Basically, TTL means full auto operation, and Rod will use it when he wants the Speedlight to provide the scene's main light. "When I use full TTL, I'm considering the scene's ambient light the fill light," he says. "I'm looking for a balanced lighting effect where the flash is the main source of light, while the ambient natural light fills in the scene." When he's shooting full TTL flash, he generally sets his exposures manually and uses the camera's exposure compensation if necessary.

There's one more setting that can play an important part in flash photography of small forest creatures when you're shooting in full TTL mode. Under "Bracketing and Flash" in the Custom Function menu of select Nikon D-SLRs, you'll find settings for flash sync speed. "If you set the option for Auto FP High Speed Sync, you'll be able to shoot fill flash above the camera's normal sync speed." And you might want to do that to have the flash help freeze your subject, as we mentioned earlier.

Rod Planck photo of a Collared Lizard on red ground

© Rod Planck

Collared Lizard -

D300, AF Micro-NIKKOR 200mm f/4D IF-ED, 1/320 second, f/16, ISO 400, aperture priority, Matrix metering, fill flash.

For times when the ambient light is strong and all he needs the flash to do is fill in the shadows or balance the lighting, he'll use fill flash—which means he controls the output power of the flash by using flash compensation to increase or decrease the Speedlight's output in 1/3 stop increments. (Check your Speedlight's manual for details on accessing this compensation setting as well as full TTL mode.)

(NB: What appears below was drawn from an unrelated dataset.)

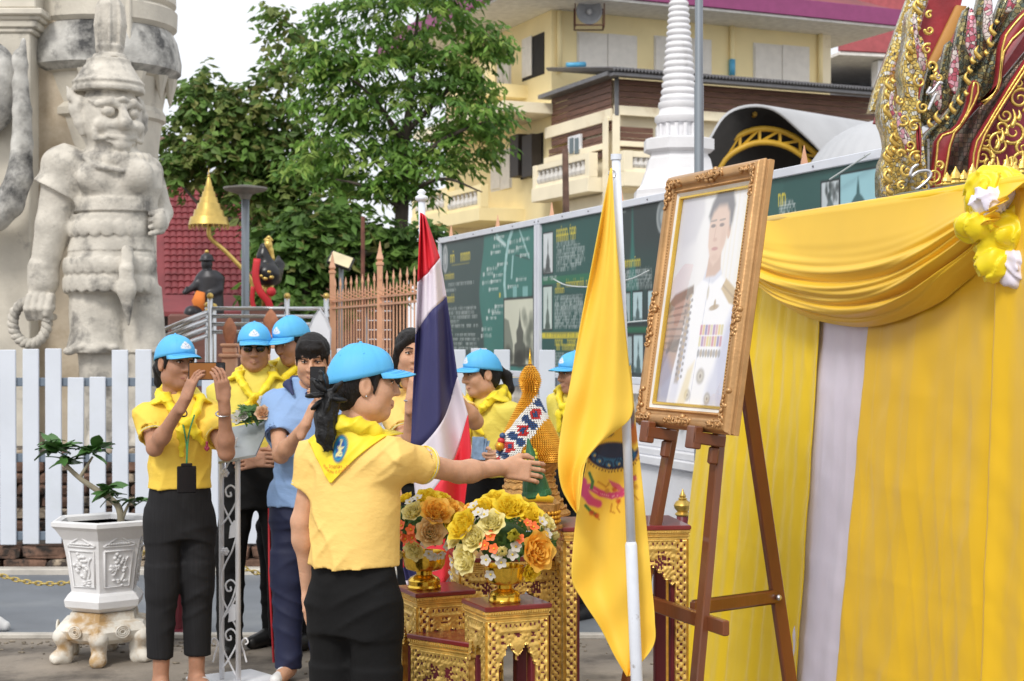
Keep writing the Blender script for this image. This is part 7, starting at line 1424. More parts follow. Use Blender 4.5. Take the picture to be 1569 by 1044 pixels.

Rod suggests that a good starting point for fill flash compensation is a -1.7 setting. "That's like training wheels for fill flash," he says. "The flash goes off at 1-2/3 steps 'weaker' than the auto flash exposure calls for. Then you look at the shadows on the LCD playback of the photo. If they're still too dark, try -1/3 or -1 stop." When he uses fill flash, Rod sets the camera for aperture-priority exposure and handles all compensation via the fill flash compensation setting.

Add to these guidelines a degree of patience. "I don't place the subjects," Rod says. "I photograph them where they are, in their natural state in the natural world, and that's why this type of photography comes with a high frustration factor. That green damselfly [above photo 3] was darting everywhere; it took me an hour to get that shot. But I don't want these images to be just illustrations. I'm trying to put in as much poetry as possible."